_Information shown_.
■ ■ ■ ■

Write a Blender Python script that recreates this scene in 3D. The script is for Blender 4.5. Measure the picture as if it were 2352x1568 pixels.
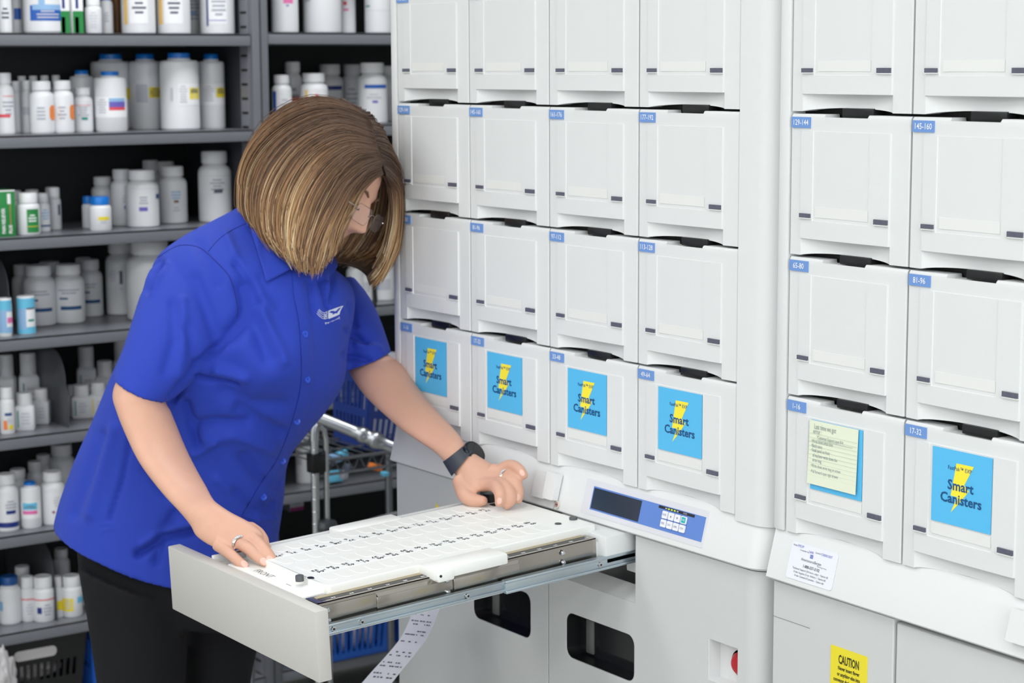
import bpy, bmesh, math, random
import numpy as np
from mathutils import Vector, Matrix
from mathutils.bvhtree import BVHTree
for o in list(bpy.data.objects): bpy.data.objects.remove(o)
SC=bpy.context.scene; COL=SC.collection
rnd=random.Random(7)
# ---------------------------------------------------------------- camera
FPX=4500.0
CP=Vector((2.6331,-1.6488,1.5593))
RR=Vector((0.5789,0.8154,-0.0046)); RU=Vector((-0.1118,0.0850,0.9901)); RF=Vector((-0.8077,0.5726,-0.1404))
cam=bpy.data.objects.new('camera',bpy.data.cameras.new('camera')); COL.objects.link(cam); SC.camera=cam
cam.data.sensor_width=36; cam.data.lens=FPX/2352*36
m=Matrix((RR,RU,-RF)).transposed().to_4x4(); m.translation=CP; cam.matrix_world=m
cam.data.clip_start=.05
cam.data.dof.use_dof=True; cam.data.dof.focus_distance=2.38; cam.data.dof.aperture_fstop=9.0
# ---------------------------------------------------------------- light and exposure
w=bpy.data.worlds.new('world'); SC.world=w; w.use_nodes=True
w.node_tree.nodes['Background'].inputs[0].default_value=(.93,.97,1,1)
w.node_tree.nodes['Background'].inputs[1].default_value=.42
SC.view_settings.view_transform='Standard'; SC.view_settings.look='None'
SC.view_settings.gamma=1; SC.view_settings.use_curve_mapping=False
SC.view_settings.exposure=-1.0
LAMPS=[(x_,y_,22.5 if (y_<-2 or x_>3) else 15) for x_ in (-.6,.9,2.4,3.9) for y_ in (-4.4,-2.8,-1.2)]+[(-.6,.5,32)]  # unseen; aisle lamp and outer rows added to brighten shelves and upright fronts
for (lx,ly,pw) in LAMPS:
    l=bpy.data.lights.new('ceiling_lamp','AREA'); l.shape='RECTANGLE'; l.size=.58; l.size_y=1.18; l.energy=pw; l.color=(.96,.98,1)
    o=bpy.data.objects.new('ceiling_lamp',l); COL.objects.link(o); o.location=(lx,ly,2.665)
WL=bpy.data.lights.new('added_side_fill','AREA'); WL.shape='RECTANGLE'; WL.size=2.6; WL.size_y=1.3; WL.energy=88; WL.color=(.95,.98,1)  # unseen side light added to brighten the shelves and other upright faces
WO=bpy.data.objects.new('added_side_fill',WL); COL.objects.link(WO); WO.location=(5.15,-1.6,1.55); WO.rotation_euler=(math.pi/2,0,math.pi/2)
# ---------------------------------------------------------------- helpers
def ray(u,v): return RR*((u-1176)/FPX)+RU*(-(v-784)/FPX)+RF
def W(u,v,D): return CP+ray(u,v)*D
def onX(u,v,X): d=ray(u,v); return CP+d*((X-CP.x)/d.x)
def onY(u,v,Y): d=ray(u,v); return CP+d*((Y-CP.y)/d.y)
def onZ(u,v,Z): d=ray(u,v); return CP+d*((Z-CP.z)/d.z)
def px(p): d=p-CP; z=d.dot(RF); return (1176+FPX*d.dot(RR)/z,784-FPX*d.dot(RU)/z,z)
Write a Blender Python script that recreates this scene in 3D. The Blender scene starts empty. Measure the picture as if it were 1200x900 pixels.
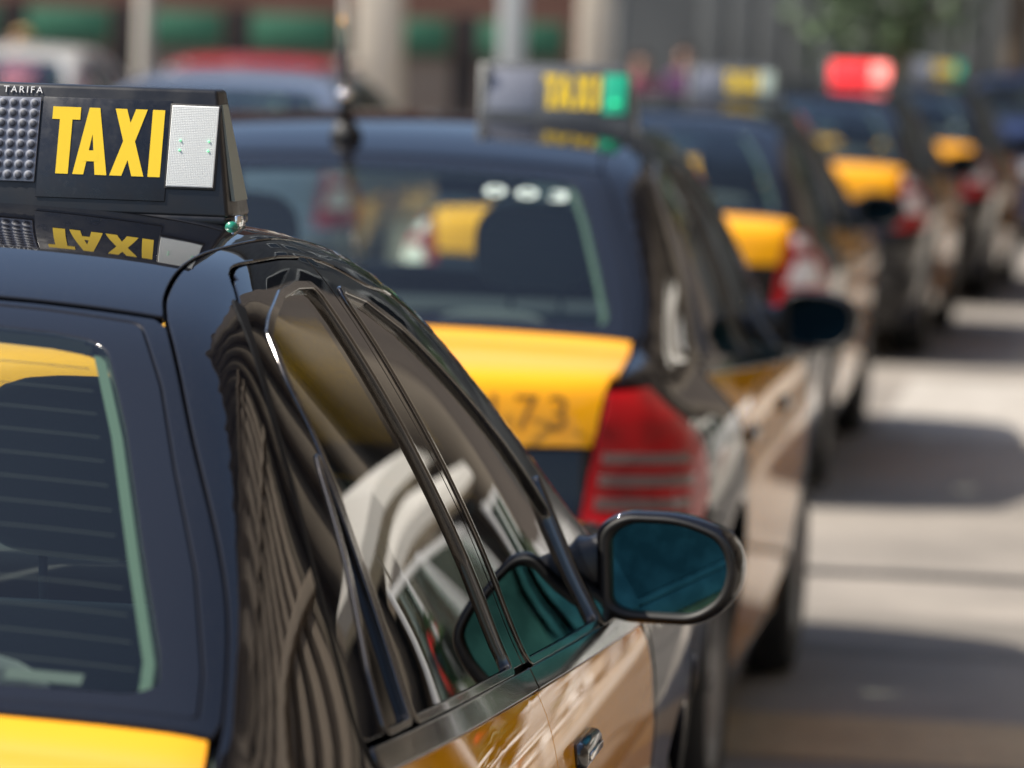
import bpy, bmesh, math, random
import numpy as np
from mathutils import Vector, Matrix
from mathutils.geometry import delaunay_2d_cdt
rnd = random.Random(7)
R = math.radians
scene = bpy.context.scene
COL = scene.collection

# ------------------------------------------------------------------ camera
FPX = 5341.0                                   # focal length in pixels of a 1200 px wide frame
HS, HA = 0.033, 11.0                           # slope and offset of the horizon line in the frame
VPX = 1337.0
ydir = Vector((VPX - 600, 450 - (HA + HS * VPX), -FPX)).normalized()
zdir = Vector((1, -HS, 0)).cross(ydir).normalized()
xdir = ydir.cross(zdir)
CAM_Z = 1.79
cam_d = bpy.data.cameras.new('camera')
cam = bpy.data.objects.new('camera', cam_d); COL.objects.link(cam)
cam.matrix_world = Matrix.Translation((0, 0, CAM_Z)) @ Matrix((xdir, ydir, zdir)).to_4x4()
cam_d.sensor_width = 36; cam_d.lens = 36 * FPX / 1200
cam_d.clip_start = 0.05; cam_d.clip_end = 2000
cam_d.dof.use_dof = True; cam_d.dof.focus_distance = 5.55; cam_d.dof.aperture_fstop = 4.3
cam_d.dof.aperture_blades = 0
scene.camera = cam

# ------------------------------------------------------------------ light
SUN_EL, SUN_AZ = 52, 262                       # azimuth clockwise from +Y: from the left, a little behind
wd = bpy.data.worlds.new('World'); scene.world = wd; wd.use_nodes = True
wn = wd.node_tree; bg = wn.nodes['Background']
sky = wn.nodes.new('ShaderNodeTexSky'); sky.sky_type = 'NISHITA'; sky.sun_disc = False
sky.sun_elevation = R(SUN_EL); sky.sun_rotation = R(SUN_AZ); sky.altitude = 50
sky.air_density = 1.0; sky.dust_density = 2.0; sky.ozone_density = 1.5
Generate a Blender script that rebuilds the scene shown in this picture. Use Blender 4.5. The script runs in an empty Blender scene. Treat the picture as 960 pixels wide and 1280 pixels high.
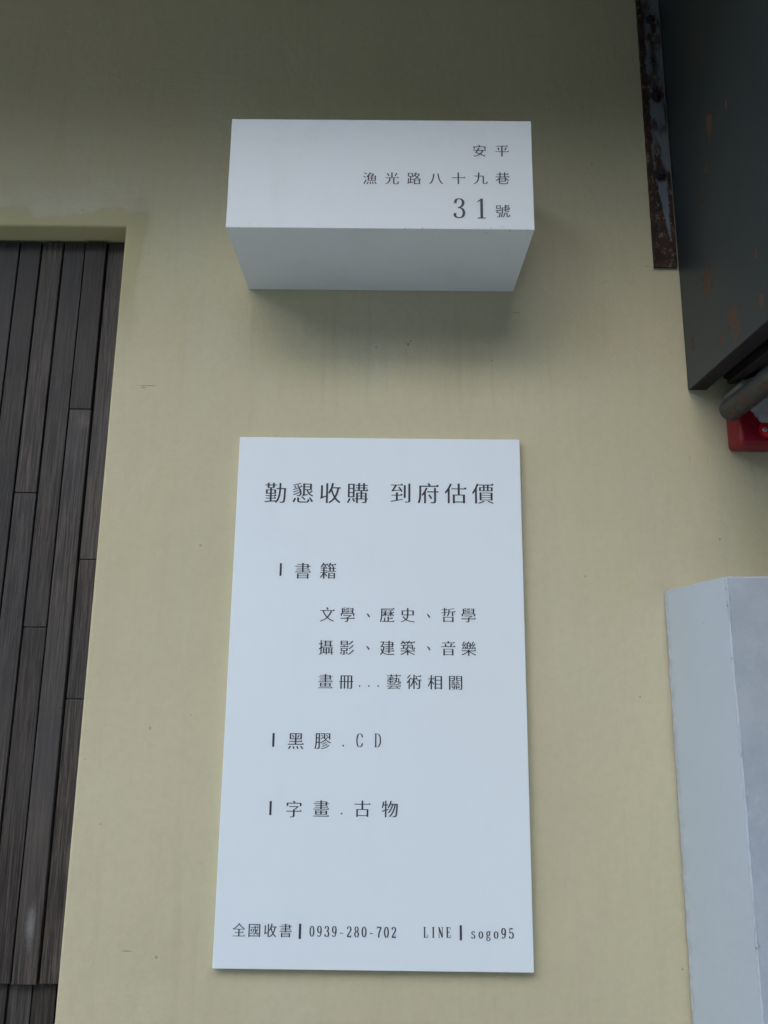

■ ■ ■ ■

Extract the part of the records that opens with the line containing "were 1200x900 pixels." and closes with the line containing "sky.air_density = 1.0;". Take only those lines, exactly, and no pictures.

Write a Blender Python script that recreates this scene in 3D. The Blender scene starts empty. Measure the picture as if it were 1200x900 pixels.
import bpy, bmesh, math, random
import numpy as np
from mathutils import Vector, Matrix
from mathutils.geometry import delaunay_2d_cdt
rnd = random.Random(7)
R = math.radians
scene = bpy.context.scene
COL = scene.collection

# ------------------------------------------------------------------ camera
FPX = 5341.0                                   # focal length in pixels of a 1200 px wide frame
HS, HA = 0.033, 11.0                           # slope and offset of the horizon line in the frame
VPX = 1337.0
ydir = Vector((VPX - 600, 450 - (HA + HS * VPX), -FPX)).normalized()
zdir = Vector((1, -HS, 0)).cross(ydir).normalized()
xdir = ydir.cross(zdir)
CAM_Z = 1.79
cam_d = bpy.data.cameras.new('camera')
cam = bpy.data.objects.new('camera', cam_d); COL.objects.link(cam)
cam.matrix_world = Matrix.Translation((0, 0, CAM_Z)) @ Matrix((xdir, ydir, zdir)).to_4x4()
cam_d.sensor_width = 36; cam_d.lens = 36 * FPX / 1200
cam_d.clip_start = 0.05; cam_d.clip_end = 2000
cam_d.dof.use_dof = True; cam_d.dof.focus_distance = 5.55; cam_d.dof.aperture_fstop = 4.3
cam_d.dof.aperture_blades = 0
scene.camera = cam

# ------------------------------------------------------------------ light
SUN_EL, SUN_AZ = 52, 262                       # azimuth clockwise from +Y: from the left, a little behind
wd = bpy.data.worlds.new('World'); scene.world = wd; wd.use_nodes = True
wn = wd.node_tree; bg = wn.nodes['Background']
sky = wn.nodes.new('ShaderNodeTexSky'); sky.sky_type = 'NISHITA'; sky.sun_disc = False
sky.sun_elevation = R(SUN_EL); sky.sun_rotation = R(SUN_AZ); sky.altitude = 50
sky.air_density = 1.0; sky.dust_density = 2.0; sky.ozone_density = 1.5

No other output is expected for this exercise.